§ PROBLEM DESCRIPTION: Leave out any pictures and transcribe all other data below exactly.

* start SOURCE DATA *

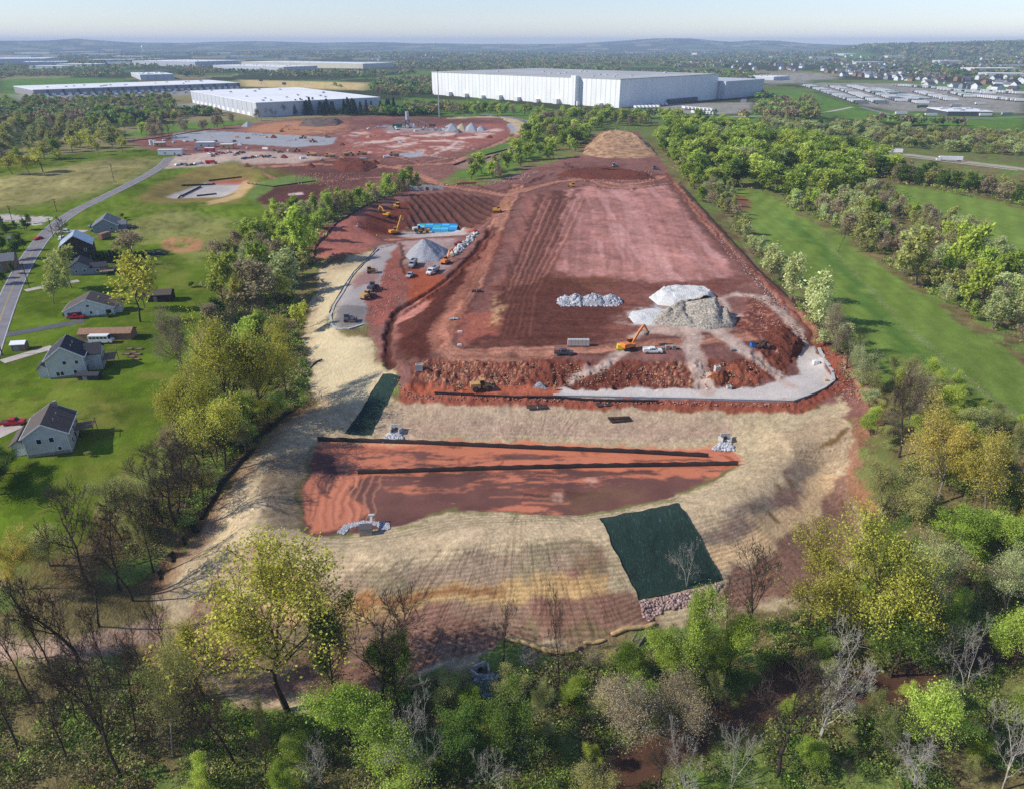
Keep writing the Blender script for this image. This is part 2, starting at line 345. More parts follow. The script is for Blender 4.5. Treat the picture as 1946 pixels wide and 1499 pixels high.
patch([(1800,1270),(1946,1240),(1946,1310),(1850,1330)], lin(140,150,80), 2, 2, amt=.6)
# --- greens round the warehouses and ponds
for q in ([(0,150),(130,148),(250,150),(230,165),(100,170),(0,170)], [(0,170),(40,172),(60,186),(0,200)], [(230,255),(330,235),(470,228),(480,236),(420,245),(260,262)], [(770,185),(1000,200),(1080,215),(1030,225),(880,222),(790,215)], [(1000,255),(1020,260),(1040,290),(990,310),(960,330),(880,340),(850,330),(960,300),(1000,280)], [(1130,205),(1290,225),(1470,215),(1560,220),(1560,238),(1330,232),(1140,216)], [(1430,175),(1530,170),(1640,205),(1620,218),(1500,205),(1440,190)], [(1560,205),(1760,215),(1946,222),(1946,250),(1720,235),(1600,225)], [(1720,165),(1946,178),(1946,165),(1760,155)], [(720,145),(820,138),(820,150),(730,155)], [(1590,102),(1660,100),(1680,110),(1600,112)]):
    patch(q, lin(92,122,52), 3, 2, zone=1, amt=.95)
patch([(455,152),(700,158),(690,172),(560,168),(460,165)], lin(196,172,118), 3, 2)
for q in ([(1520,161),(1560,158),(1730,160),(1800,168),(1946,178),(1946,216),(1800,213),(1700,212),(1640,201)], [(1420,150),(1530,152),(1540,158),(1440,160)], [(1200,205),(1290,197),(1430,195),(1430,215),(1300,222),(1210,218)], [(300,200),(420,195),(440,212),(360,218),(310,212)], [(20,180),(230,182),(455,166),(460,172),(240,192),(40,195)], [(1450,140),(1560,140),(1600,150),(1440,158)]):
    patch(q, lin(142,138,126), 2, .9, vary=.3)
# --- the fenced rear site
RS = [(238,270),(300,255),(440,240),(560,226),(700,220),(850,224),(960,222),(988,236),(978,262),(910,300),(860,330),(832,352),(780,346),(730,342),(640,385),(520,385),(480,378),(505,350),(570,328),(500,318),(440,306),(400,312),(345,300),(330,292),(280,284)]
patch(RS, D_RED, 1.5, 1.5, zone=2, vary=.35)
patch([(660,250),(960,235),(960,262),(860,290),(740,300),(640,290)], lin(158,98,84), 4, 3, amt=.8)
patch([(480,240),(560,230),(660,232),(640,252),(540,258),(470,250)], lin(184,132,96), 4, 3, amt=.75)
patch([(500,322),(560,305),(700,300),(800,330),(780,345),(720,342),(640,382),(560,350)], D_DARK, 4, 3, amt=.65)
patch([(640,235),(760,225),(940,228),(960,236),(880,236),(760,240)], D_DARK, 4, 3, amt=.45)
k, m, sd = patch([(640,250),(900,245),(960,245),(860,290),(700,300)], lin(205,180,165), 1, 2, amt=.8, broken=(N15,.60))
for q in ([(500,330),(560,352),(640,368),(740,352),(800,348)], [(560,335),(620,345),(700,338),(770,335)], [(860,300),(800,312),(760,300),(700,296)], [(600,300),(680,280),(800,262),(900,258)], [(500,345),(540,365),(600,372)], [(650,262),(720,258),(820,262),(930,256)], [(540,246),(640,250),(700,246)], [(470,300),(520,306),(600,304),(720,306)]): stroke(q, 7.5, D_DARK, amt=.6, warp=1.5, soft=1.5); stroke(q, 4, lin(166,116,96), amt=.75, warp=1.0, tracks=.4)
stroke([(500,318),(600,312),(720,318),(860,310),(960,268),(990,255)], 11, D_DARK, amt=.6, warp=1.2, soft=2)
stroke([(500,318),(600,312),(720,318),(860,310),(960,268),(990,255)], 6, D_HAUL, amt=.95, tracks=.3)
stroke([(720,315),(770,322),(805,338),(840,352),(900,358),(950,350),(985,352),(1040,335)], 8, D_HAUL, amt=.9, tracks=.3)
patch([(330,254),(400,249),(640,262),(632,275),(560,280),(325,266)], CONC, .4, .2, zone=3, vary=.12)
patch([(745,294),(800,288),(806,296),(780,301)], CONC, .8, 1)
patch([(820,296),(846,282),(870,268),(874,270),(850,286)], lin(196,172,160), .6, .6)
patch([(735,238),(830,244),(930,246),(900,252),(800,254),(730,250)], lin(150,140,135), 2, 2, amt=.8)
patch([(345,296),(420,286),(540,290),(620,300),(560,312),(480,312),(440,306),(400,316),(300,322),(318,304)], lin(186,164,148), 2, 1.2, amt=.85, zone=2)
# straw ring and swale at the far end
stroke([(862,225),(920,222),(965,224),(988,238),(984,254)], 17, S_STRAW, warp=.8, zone=4)
stroke([(968,236),(976,250)], 7, lin(150,152,158))
# sediment pond banks by the road
patch([(255,382),(300,350),(370,322),(440,312),(495,325),(490,350),(445,385),(370,385),(300,388)], lin(132,116,66), 2, 1, zone=1, vary=.3)
patch([(310,374),(390,347),(470,344),(470,356),(420,375),(330,378)], lin(176,168,160), .6, .2, wet=.6)
patch([(400,345),(470,338),(466,349),(405,352)], lin(160,84,66), 1.5, 1.0, amt=.8)
patch([(440,372),(462,345),(482,348),(460,376),(400,390),(390,384)], lin(178,150,104), 1, .6)
patch([(486,350),(560,332),(610,340),(585,352),(480,384),(470,375)], lin(102,120,60), 1.5, 1, zone=1)
patch([(484,380),(520,358),(560,350),(620,352),(610,380),(560,388),(500,388)], D_DARK, 1, 1, zone=2); patch([(550,369),(576,366),(578,370),(556,373)], lin(205,180,172), .5, .6)
patch([(862,316),(900,300),(985,278),(990,286),(940,306),(880,322)], lin(150,120,108), .8, .4, amt=.9, zone=2); patch([(880,296),(960,272),(985,275),(900,304)], lin(96,122,58), 1, 1)
# --- main construction pad
SITE = [(742,716),(706,655),(694,612),(640,618),(640,560),(664,500),(716,470),(610,492),(586,470),(588,452),(640,418),(700,388),(760,362),(800,352),(850,352),(930,352),(1000,322),(1060,306),(1105,296),(1112,268),(1150,248),(1212,250),(1245,290),(1292,356),(1332,400),(1392,460),(1452,530),(1526,592),(1572,645),(1625,705),(1660,765),(1640,790),(1590,790),(1560,768),(1400,768),(1100,768),(900,764),(780,760)]
patch(SITE, D_RED, .8, .8, zone=2, vary=.3)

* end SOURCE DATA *

§ PROBLEM SOLUTION:
Keep writing the Blender script for this image. This is part 2, starting at line 345. More parts follow. The script is for Blender 4.5. Treat the picture as 1946 pixels wide and 1499 pixels high.
patch([(1800,1270),(1946,1240),(1946,1310),(1850,1330)], lin(140,150,80), 2, 2, amt=.6)
# --- greens round the warehouses and ponds
for q in ([(0,150),(130,148),(250,150),(230,165),(100,170),(0,170)], [(0,170),(40,172),(60,186),(0,200)], [(230,255),(330,235),(470,228),(480,236),(420,245),(260,262)], [(770,185),(1000,200),(1080,215),(1030,225),(880,222),(790,215)], [(1000,255),(1020,260),(1040,290),(990,310),(960,330),(880,340),(850,330),(960,300),(1000,280)], [(1130,205),(1290,225),(1470,215),(1560,220),(1560,238),(1330,232),(1140,216)], [(1430,175),(1530,170),(1640,205),(1620,218),(1500,205),(1440,190)], [(1560,205),(1760,215),(1946,222),(1946,250),(1720,235),(1600,225)], [(1720,165),(1946,178),(1946,165),(1760,155)], [(720,145),(820,138),(820,150),(730,155)], [(1590,102),(1660,100),(1680,110),(1600,112)]):
    patch(q, lin(92,122,52), 3, 2, zone=1, amt=.95)
patch([(455,152),(700,158),(690,172),(560,168),(460,165)], lin(196,172,118), 3, 2)
for q in ([(1520,161),(1560,158),(1730,160),(1800,168),(1946,178),(1946,216),(1800,213),(1700,212),(1640,201)], [(1420,150),(1530,152),(1540,158),(1440,160)], [(1200,205),(1290,197),(1430,195),(1430,215),(1300,222),(1210,218)], [(300,200),(420,195),(440,212),(360,218),(310,212)], [(20,180),(230,182),(455,166),(460,172),(240,192),(40,195)], [(1450,140),(1560,140),(1600,150),(1440,158)]):
    patch(q, lin(142,138,126), 2, .9, vary=.3)
# --- the fenced rear site
RS = [(238,270),(300,255),(440,240),(560,226),(700,220),(850,224),(960,222),(988,236),(978,262),(910,300),(860,330),(832,352),(780,346),(730,342),(640,385),(520,385),(480,378),(505,350),(570,328),(500,318),(440,306),(400,312),(345,300),(330,292),(280,284)]
patch(RS, D_RED, 1.5, 1.5, zone=2, vary=.35)
patch([(660,250),(960,235),(960,262),(860,290),(740,300),(640,290)], lin(158,98,84), 4, 3, amt=.8)
patch([(480,240),(560,230),(660,232),(640,252),(540,258),(470,250)], lin(184,132,96), 4, 3, amt=.75)
patch([(500,322),(560,305),(700,300),(800,330),(780,345),(720,342),(640,382),(560,350)], D_DARK, 4, 3, amt=.65)
patch([(640,235),(760,225),(940,228),(960,236),(880,236),(760,240)], D_DARK, 4, 3, amt=.45)
k, m, sd = patch([(640,250),(900,245),(960,245),(860,290),(700,300)], lin(205,180,165), 1, 2, amt=.8, broken=(N15,.60))
for q in ([(500,330),(560,352),(640,368),(740,352),(800,348)], [(560,335),(620,345),(700,338),(770,335)], [(860,300),(800,312),(760,300),(700,296)], [(600,300),(680,280),(800,262),(900,258)], [(500,345),(540,365),(600,372)], [(650,262),(720,258),(820,262),(930,256)], [(540,246),(640,250),(700,246)], [(470,300),(520,306),(600,304),(720,306)]): stroke(q, 7.5, D_DARK, amt=.6, warp=1.5, soft=1.5); stroke(q, 4, lin(166,116,96), amt=.75, warp=1.0, tracks=.4)
stroke([(500,318),(600,312),(720,318),(860,310),(960,268),(990,255)], 11, D_DARK, amt=.6, warp=1.2, soft=2)
stroke([(500,318),(600,312),(720,318),(860,310),(960,268),(990,255)], 6, D_HAUL, amt=.95, tracks=.3)
stroke([(720,315),(770,322),(805,338),(840,352),(900,358),(950,350),(985,352),(1040,335)], 8, D_HAUL, amt=.9, tracks=.3)
patch([(330,254),(400,249),(640,262),(632,275),(560,280),(325,266)], CONC, .4, .2, zone=3, vary=.12)
patch([(745,294),(800,288),(806,296),(780,301)], CONC, .8, 1)
patch([(820,296),(846,282),(870,268),(874,270),(850,286)], lin(196,172,160), .6, .6)
patch([(735,238),(830,244),(930,246),(900,252),(800,254),(730,250)], lin(150,140,135), 2, 2, amt=.8)
patch([(345,296),(420,286),(540,290),(620,300),(560,312),(480,312),(440,306),(400,316),(300,322),(318,304)], lin(186,164,148), 2, 1.2, amt=.85, zone=2)
# straw ring and swale at the far end
stroke([(862,225),(920,222),(965,224),(988,238),(984,254)], 17, S_STRAW, warp=.8, zone=4)
stroke([(968,236),(976,250)], 7, lin(150,152,158))
# sediment pond banks by the road
patch([(255,382),(300,350),(370,322),(440,312),(495,325),(490,350),(445,385),(370,385),(300,388)], lin(132,116,66), 2, 1, zone=1, vary=.3)
patch([(310,374),(390,347),(470,344),(470,356),(420,375),(330,378)], lin(176,168,160), .6, .2, wet=.6)
patch([(400,345),(470,338),(466,349),(405,352)], lin(160,84,66), 1.5, 1.0, amt=.8)
patch([(440,372),(462,345),(482,348),(460,376),(400,390),(390,384)], lin(178,150,104), 1, .6)
patch([(486,350),(560,332),(610,340),(585,352),(480,384),(470,375)], lin(102,120,60), 1.5, 1, zone=1)
patch([(484,380),(520,358),(560,350),(620,352),(610,380),(560,388),(500,388)], D_DARK, 1, 1, zone=2); patch([(550,369),(576,366),(578,370),(556,373)], lin(205,180,172), .5, .6)
patch([(862,316),(900,300),(985,278),(990,286),(940,306),(880,322)], lin(150,120,108), .8, .4, amt=.9, zone=2); patch([(880,296),(960,272),(985,275),(900,304)], lin(96,122,58), 1, 1)
# --- main construction pad
SITE = [(742,716),(706,655),(694,612),(640,618),(640,560),(664,500),(716,470),(610,492),(586,470),(588,452),(640,418),(700,388),(760,362),(800,352),(850,352),(930,352),(1000,322),(1060,306),(1105,296),(1112,268),(1150,248),(1212,250),(1245,290),(1292,356),(1332,400),(1392,460),(1452,530),(1526,592),(1572,645),(1625,705),(1660,765),(1640,790),(1590,790),(1560,768),(1400,768),(1100,768),(900,764),(780,760)]
patch(SITE, D_RED, .8, .8, zone=2, vary=.3)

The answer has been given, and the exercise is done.